▶ _Exercise directions_
In the listing below, find the line containing "Write part 2" and the line containing "struct(b.build('floor'), 'dark plum". Repeat exactly those two lines and every line between them, nothing more.

▶ _Extracted information_
****************************************

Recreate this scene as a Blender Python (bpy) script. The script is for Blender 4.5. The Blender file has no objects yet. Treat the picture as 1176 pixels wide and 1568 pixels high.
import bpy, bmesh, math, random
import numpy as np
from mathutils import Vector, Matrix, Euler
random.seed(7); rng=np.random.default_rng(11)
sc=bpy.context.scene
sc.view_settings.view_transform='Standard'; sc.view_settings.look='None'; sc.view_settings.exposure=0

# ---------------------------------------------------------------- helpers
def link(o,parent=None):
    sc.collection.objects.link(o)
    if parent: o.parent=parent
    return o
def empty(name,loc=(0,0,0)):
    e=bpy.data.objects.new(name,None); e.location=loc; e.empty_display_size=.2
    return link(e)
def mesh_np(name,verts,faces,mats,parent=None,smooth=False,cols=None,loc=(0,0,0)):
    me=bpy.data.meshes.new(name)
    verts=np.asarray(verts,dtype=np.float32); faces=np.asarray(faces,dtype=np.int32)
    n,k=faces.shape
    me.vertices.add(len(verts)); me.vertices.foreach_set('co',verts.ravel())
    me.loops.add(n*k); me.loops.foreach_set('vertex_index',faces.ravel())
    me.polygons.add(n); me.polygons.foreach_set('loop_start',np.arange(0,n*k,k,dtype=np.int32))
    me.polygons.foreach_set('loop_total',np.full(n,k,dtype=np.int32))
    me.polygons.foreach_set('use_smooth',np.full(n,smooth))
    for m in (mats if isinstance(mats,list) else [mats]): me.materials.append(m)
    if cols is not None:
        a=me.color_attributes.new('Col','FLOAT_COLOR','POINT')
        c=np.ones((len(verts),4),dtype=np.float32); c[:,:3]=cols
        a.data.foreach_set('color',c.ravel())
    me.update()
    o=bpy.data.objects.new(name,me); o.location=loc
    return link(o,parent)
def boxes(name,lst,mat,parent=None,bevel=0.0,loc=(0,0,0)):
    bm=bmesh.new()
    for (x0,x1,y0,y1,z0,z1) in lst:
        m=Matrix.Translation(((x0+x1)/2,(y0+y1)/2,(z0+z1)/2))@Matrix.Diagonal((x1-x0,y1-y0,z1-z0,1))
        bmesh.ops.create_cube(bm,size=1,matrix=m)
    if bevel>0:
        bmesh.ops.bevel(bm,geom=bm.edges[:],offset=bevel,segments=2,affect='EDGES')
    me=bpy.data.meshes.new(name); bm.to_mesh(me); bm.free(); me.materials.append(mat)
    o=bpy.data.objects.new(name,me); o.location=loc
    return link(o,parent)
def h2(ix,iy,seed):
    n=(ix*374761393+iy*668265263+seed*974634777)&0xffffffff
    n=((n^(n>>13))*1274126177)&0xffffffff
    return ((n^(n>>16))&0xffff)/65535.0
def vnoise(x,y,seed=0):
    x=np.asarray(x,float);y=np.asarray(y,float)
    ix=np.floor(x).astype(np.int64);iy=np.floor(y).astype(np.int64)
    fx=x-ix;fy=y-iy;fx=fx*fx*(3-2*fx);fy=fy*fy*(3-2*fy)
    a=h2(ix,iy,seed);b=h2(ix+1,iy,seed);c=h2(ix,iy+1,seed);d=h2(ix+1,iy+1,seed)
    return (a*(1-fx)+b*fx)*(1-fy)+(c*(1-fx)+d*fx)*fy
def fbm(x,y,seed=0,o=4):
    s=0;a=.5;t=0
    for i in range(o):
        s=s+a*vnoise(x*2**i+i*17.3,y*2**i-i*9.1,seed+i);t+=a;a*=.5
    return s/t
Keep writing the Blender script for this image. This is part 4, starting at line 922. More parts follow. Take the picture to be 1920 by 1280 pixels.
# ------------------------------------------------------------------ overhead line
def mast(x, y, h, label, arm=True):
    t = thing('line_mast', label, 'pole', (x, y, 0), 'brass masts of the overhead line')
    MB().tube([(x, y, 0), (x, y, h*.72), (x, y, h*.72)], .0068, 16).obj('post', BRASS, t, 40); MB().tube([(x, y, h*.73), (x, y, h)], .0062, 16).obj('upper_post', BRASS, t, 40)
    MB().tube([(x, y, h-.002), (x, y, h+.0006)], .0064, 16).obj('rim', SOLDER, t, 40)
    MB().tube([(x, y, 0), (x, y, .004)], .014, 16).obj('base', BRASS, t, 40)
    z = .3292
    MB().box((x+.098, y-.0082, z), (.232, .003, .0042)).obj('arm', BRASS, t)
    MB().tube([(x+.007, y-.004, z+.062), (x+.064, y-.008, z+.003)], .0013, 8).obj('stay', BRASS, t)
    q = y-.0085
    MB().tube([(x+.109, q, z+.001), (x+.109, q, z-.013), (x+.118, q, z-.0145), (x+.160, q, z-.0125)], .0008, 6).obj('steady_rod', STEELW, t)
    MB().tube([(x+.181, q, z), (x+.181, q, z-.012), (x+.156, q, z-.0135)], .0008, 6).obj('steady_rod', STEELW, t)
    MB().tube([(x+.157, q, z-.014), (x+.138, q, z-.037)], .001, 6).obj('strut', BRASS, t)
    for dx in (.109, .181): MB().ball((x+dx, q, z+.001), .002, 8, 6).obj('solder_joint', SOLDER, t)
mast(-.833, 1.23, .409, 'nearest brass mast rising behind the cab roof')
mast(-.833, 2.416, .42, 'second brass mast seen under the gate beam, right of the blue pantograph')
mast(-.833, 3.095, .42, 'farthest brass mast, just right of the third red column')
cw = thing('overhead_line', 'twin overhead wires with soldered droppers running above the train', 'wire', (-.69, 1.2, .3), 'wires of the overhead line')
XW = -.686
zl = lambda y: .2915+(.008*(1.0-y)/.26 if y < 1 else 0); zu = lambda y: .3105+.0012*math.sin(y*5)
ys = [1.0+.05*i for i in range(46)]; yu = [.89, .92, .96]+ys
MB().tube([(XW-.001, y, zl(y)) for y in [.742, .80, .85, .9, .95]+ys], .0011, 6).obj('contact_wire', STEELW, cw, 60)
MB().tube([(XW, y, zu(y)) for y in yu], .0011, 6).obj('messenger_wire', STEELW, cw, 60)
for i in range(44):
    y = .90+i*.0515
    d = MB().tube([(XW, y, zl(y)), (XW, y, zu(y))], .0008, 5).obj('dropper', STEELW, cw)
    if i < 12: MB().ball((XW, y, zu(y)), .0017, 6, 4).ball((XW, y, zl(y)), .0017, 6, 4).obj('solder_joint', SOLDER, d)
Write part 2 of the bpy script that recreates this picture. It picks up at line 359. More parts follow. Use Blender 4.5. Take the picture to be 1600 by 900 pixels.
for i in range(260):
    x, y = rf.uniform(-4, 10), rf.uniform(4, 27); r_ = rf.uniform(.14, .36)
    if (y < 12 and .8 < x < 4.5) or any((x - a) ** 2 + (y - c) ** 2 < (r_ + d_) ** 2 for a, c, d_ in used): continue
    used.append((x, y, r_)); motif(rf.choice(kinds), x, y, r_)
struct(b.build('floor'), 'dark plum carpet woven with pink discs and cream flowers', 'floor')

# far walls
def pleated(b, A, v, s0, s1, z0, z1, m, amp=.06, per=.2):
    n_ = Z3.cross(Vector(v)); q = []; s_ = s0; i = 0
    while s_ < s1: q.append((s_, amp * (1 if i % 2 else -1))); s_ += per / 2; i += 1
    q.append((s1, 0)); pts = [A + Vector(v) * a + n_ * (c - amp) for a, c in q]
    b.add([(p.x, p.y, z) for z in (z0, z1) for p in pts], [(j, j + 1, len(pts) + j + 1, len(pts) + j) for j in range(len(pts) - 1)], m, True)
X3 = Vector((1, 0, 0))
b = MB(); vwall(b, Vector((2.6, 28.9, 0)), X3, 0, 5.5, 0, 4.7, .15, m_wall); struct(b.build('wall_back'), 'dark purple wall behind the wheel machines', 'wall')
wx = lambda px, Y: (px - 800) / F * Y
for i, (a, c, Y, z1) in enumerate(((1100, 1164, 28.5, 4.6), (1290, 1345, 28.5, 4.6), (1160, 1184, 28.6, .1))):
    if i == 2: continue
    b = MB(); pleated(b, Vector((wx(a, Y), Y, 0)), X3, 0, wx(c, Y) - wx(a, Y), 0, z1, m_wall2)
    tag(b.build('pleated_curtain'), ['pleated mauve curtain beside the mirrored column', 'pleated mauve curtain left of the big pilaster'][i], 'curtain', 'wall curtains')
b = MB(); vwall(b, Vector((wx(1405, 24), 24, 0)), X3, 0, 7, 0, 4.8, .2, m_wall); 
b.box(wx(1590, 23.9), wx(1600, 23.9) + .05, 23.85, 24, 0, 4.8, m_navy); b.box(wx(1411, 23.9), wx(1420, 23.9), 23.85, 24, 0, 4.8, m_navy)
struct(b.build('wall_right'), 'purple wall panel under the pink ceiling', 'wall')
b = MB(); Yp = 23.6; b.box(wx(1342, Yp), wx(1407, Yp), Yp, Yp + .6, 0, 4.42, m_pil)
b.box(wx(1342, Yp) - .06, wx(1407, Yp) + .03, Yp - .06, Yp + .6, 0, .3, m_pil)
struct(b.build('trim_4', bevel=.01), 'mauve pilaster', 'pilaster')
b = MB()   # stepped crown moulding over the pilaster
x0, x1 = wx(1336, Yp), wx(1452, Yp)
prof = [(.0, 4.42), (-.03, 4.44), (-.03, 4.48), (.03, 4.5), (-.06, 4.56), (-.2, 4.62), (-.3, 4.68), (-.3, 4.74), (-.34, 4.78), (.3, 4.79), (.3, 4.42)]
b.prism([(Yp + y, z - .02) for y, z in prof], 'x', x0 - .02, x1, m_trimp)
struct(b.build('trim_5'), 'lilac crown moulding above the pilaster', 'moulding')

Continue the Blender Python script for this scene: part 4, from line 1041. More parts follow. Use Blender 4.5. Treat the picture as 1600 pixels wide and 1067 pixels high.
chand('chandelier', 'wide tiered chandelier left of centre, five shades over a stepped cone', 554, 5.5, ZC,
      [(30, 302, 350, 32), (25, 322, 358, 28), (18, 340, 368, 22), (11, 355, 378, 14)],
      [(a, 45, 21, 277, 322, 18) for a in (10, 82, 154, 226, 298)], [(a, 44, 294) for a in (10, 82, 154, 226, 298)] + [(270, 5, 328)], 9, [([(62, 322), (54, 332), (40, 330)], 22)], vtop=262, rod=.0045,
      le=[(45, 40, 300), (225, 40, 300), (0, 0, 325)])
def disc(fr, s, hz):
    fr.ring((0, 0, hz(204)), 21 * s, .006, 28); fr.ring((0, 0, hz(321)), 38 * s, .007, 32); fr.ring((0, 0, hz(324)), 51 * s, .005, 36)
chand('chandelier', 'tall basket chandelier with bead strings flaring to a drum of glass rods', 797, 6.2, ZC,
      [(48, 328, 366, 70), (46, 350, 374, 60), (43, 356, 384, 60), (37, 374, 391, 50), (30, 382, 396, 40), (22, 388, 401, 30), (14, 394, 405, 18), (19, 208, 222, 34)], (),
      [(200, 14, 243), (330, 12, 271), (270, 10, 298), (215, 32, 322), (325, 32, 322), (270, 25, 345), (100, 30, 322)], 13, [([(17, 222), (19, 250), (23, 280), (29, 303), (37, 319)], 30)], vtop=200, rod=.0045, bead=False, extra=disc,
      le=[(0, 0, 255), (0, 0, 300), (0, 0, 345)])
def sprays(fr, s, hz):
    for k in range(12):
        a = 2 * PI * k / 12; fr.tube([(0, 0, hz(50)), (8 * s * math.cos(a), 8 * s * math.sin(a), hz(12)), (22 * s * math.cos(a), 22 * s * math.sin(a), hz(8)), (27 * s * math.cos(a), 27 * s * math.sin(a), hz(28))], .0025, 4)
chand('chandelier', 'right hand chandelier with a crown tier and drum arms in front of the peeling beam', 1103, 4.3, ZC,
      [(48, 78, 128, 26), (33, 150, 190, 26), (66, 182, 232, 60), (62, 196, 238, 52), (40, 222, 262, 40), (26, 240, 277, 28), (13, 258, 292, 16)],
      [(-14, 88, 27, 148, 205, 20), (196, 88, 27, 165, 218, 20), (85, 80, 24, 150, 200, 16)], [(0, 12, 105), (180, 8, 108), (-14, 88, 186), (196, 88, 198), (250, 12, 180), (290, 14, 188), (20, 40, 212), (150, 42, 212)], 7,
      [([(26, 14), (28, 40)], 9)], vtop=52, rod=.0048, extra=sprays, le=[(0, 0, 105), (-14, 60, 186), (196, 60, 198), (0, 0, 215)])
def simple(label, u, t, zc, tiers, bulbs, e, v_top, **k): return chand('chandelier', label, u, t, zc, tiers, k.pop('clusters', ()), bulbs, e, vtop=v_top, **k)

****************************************

▶ _Solved exercise_
Write part 2 of the bpy script that recreates this picture. It picks up at line 359. More parts follow. Use Blender 4.5. Take the picture to be 1600 by 900 pixels.
for i in range(260):
    x, y = rf.uniform(-4, 10), rf.uniform(4, 27); r_ = rf.uniform(.14, .36)
    if (y < 12 and .8 < x < 4.5) or any((x - a) ** 2 + (y - c) ** 2 < (r_ + d_) ** 2 for a, c, d_ in used): continue
    used.append((x, y, r_)); motif(rf.choice(kinds), x, y, r_)
struct(b.build('floor'), 'dark plum carpet woven with pink discs and cream flowers', 'floor')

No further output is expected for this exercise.